- STATED EXERCISE -
Read the data and repeat it in full, exactly.

- DATA PROVIDED -
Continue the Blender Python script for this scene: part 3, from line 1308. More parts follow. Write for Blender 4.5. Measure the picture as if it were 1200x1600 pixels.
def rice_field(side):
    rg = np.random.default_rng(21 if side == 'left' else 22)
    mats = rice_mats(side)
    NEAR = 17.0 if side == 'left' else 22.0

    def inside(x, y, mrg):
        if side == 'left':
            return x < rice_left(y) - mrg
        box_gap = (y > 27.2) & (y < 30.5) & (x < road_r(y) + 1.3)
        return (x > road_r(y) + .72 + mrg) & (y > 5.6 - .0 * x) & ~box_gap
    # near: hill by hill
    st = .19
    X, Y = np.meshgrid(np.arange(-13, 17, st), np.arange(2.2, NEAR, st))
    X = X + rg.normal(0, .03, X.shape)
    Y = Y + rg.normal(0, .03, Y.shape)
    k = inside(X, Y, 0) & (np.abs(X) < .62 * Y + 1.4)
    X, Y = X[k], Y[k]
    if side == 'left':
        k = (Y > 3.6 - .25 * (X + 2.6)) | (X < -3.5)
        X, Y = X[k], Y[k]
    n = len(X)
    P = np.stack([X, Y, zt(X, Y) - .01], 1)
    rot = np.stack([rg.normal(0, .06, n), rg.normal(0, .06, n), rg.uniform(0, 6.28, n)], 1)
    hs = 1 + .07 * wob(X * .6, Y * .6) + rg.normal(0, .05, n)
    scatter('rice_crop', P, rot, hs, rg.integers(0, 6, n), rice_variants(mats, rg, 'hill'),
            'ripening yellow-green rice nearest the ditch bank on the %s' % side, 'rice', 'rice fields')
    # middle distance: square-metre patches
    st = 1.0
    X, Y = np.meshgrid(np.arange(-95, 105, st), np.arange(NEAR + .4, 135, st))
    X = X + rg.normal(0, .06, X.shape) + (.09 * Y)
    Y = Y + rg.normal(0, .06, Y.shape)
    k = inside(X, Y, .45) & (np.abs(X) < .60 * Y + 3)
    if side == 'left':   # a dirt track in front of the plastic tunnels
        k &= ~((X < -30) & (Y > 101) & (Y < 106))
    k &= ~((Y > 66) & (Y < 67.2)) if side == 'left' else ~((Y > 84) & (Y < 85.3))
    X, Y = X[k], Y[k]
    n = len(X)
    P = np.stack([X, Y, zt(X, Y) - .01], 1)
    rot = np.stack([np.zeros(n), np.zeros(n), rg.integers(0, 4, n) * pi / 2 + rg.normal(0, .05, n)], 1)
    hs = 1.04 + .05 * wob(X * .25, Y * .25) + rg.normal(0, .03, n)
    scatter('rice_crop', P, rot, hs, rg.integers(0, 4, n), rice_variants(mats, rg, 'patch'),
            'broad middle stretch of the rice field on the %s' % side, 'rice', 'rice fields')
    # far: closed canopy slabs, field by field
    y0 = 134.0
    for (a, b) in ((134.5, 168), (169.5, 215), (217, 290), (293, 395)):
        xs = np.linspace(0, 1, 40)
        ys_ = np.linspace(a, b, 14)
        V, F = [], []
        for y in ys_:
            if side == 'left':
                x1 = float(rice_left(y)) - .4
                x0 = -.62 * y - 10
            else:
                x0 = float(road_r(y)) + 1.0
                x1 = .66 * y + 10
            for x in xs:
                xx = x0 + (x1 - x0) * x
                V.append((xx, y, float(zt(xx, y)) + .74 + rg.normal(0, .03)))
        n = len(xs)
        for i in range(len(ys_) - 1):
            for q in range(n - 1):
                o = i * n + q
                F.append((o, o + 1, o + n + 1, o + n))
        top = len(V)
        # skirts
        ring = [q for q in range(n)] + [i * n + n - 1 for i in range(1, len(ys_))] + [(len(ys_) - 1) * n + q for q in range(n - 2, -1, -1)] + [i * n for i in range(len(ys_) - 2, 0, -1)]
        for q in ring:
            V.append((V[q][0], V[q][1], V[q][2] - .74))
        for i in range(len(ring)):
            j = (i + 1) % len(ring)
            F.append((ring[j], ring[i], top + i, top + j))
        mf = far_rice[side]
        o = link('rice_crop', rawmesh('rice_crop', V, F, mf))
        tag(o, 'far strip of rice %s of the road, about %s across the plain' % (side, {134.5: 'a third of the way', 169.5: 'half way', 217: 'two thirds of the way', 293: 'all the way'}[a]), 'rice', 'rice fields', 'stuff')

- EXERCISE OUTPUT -
Continue the Blender Python script for this scene: part 3, from line 1308. More parts follow. Write for Blender 4.5. Measure the picture as if it were 1200x1600 pixels.
def rice_field(side):
    rg = np.random.default_rng(21 if side == 'left' else 22)
    mats = rice_mats(side)
    NEAR = 17.0 if side == 'left' else 22.0

    def inside(x, y, mrg):
        if side == 'left':
            return x < rice_left(y) - mrg
        box_gap = (y > 27.2) & (y < 30.5) & (x < road_r(y) + 1.3)
        return (x > road_r(y) + .72 + mrg) & (y > 5.6 - .0 * x) & ~box_gap
    # near: hill by hill
    st = .19
    X, Y = np.meshgrid(np.arange(-13, 17, st), np.arange(2.2, NEAR, st))
    X = X + rg.normal(0, .03, X.shape)
    Y = Y + rg.normal(0, .03, Y.shape)
    k = inside(X, Y, 0) & (np.abs(X) < .62 * Y + 1.4)
    X, Y = X[k], Y[k]
    if side == 'left':
        k = (Y > 3.6 - .25 * (X + 2.6)) | (X < -3.5)
        X, Y = X[k], Y[k]
    n = len(X)
    P = np.stack([X, Y, zt(X, Y) - .01], 1)
    rot = np.stack([rg.normal(0, .06, n), rg.normal(0, .06, n), rg.uniform(0, 6.28, n)], 1)
    hs = 1 + .07 * wob(X * .6, Y * .6) + rg.normal(0, .05, n)
    scatter('rice_crop', P, rot, hs, rg.integers(0, 6, n), rice_variants(mats, rg, 'hill'),
            'ripening yellow-green rice nearest the ditch bank on the %s' % side, 'rice', 'rice fields')
    # middle distance: square-metre patches
    st = 1.0
    X, Y = np.meshgrid(np.arange(-95, 105, st), np.arange(NEAR + .4, 135, st))
    X = X + rg.normal(0, .06, X.shape) + (.09 * Y)
    Y = Y + rg.normal(0, .06, Y.shape)
    k = inside(X, Y, .45) & (np.abs(X) < .60 * Y + 3)
    if side == 'left':   # a dirt track in front of the plastic tunnels
        k &= ~((X < -30) & (Y > 101) & (Y < 106))
    k &= ~((Y > 66) & (Y < 67.2)) if side == 'left' else ~((Y > 84) & (Y < 85.3))
    X, Y = X[k], Y[k]
    n = len(X)
    P = np.stack([X, Y, zt(X, Y) - .01], 1)
    rot = np.stack([np.zeros(n), np.zeros(n), rg.integers(0, 4, n) * pi / 2 + rg.normal(0, .05, n)], 1)
    hs = 1.04 + .05 * wob(X * .25, Y * .25) + rg.normal(0, .03, n)
    scatter('rice_crop', P, rot, hs, rg.integers(0, 4, n), rice_variants(mats, rg, 'patch'),
            'broad middle stretch of the rice field on the %s' % side, 'rice', 'rice fields')
    # far: closed canopy slabs, field by field
    y0 = 134.0
    for (a, b) in ((134.5, 168), (169.5, 215), (217, 290), (293, 395)):
        xs = np.linspace(0, 1, 40)
        ys_ = np.linspace(a, b, 14)
        V, F = [], []
        for y in ys_:
            if side == 'left':
                x1 = float(rice_left(y)) - .4
                x0 = -.62 * y - 10
            else:
                x0 = float(road_r(y)) + 1.0
                x1 = .66 * y + 10
            for x in xs:
                xx = x0 + (x1 - x0) * x
                V.append((xx, y, float(zt(xx, y)) + .74 + rg.normal(0, .03)))
        n = len(xs)
        for i in range(len(ys_) - 1):
            for q in range(n - 1):
                o = i * n + q
                F.append((o, o + 1, o + n + 1, o + n))
        top = len(V)
        # skirts
        ring = [q for q in range(n)] + [i * n + n - 1 for i in range(1, len(ys_))] + [(len(ys_) - 1) * n + q for q in range(n - 2, -1, -1)] + [i * n for i in range(len(ys_) - 2, 0, -1)]
        for q in ring:
            V.append((V[q][0], V[q][1], V[q][2] - .74))
        for i in range(len(ring)):
            j = (i + 1) % len(ring)
            F.append((ring[j], ring[i], top + i, top + j))
        mf = far_rice[side]
        o = link('rice_crop', rawmesh('rice_crop', V, F, mf))
        tag(o, 'far strip of rice %s of the road, about %s across the plain' % (side, {134.5: 'a third of the way', 169.5: 'half way', 217: 'two thirds of the way', 293: 'all the way'}[a]), 'rice', 'rice fields', 'stuff')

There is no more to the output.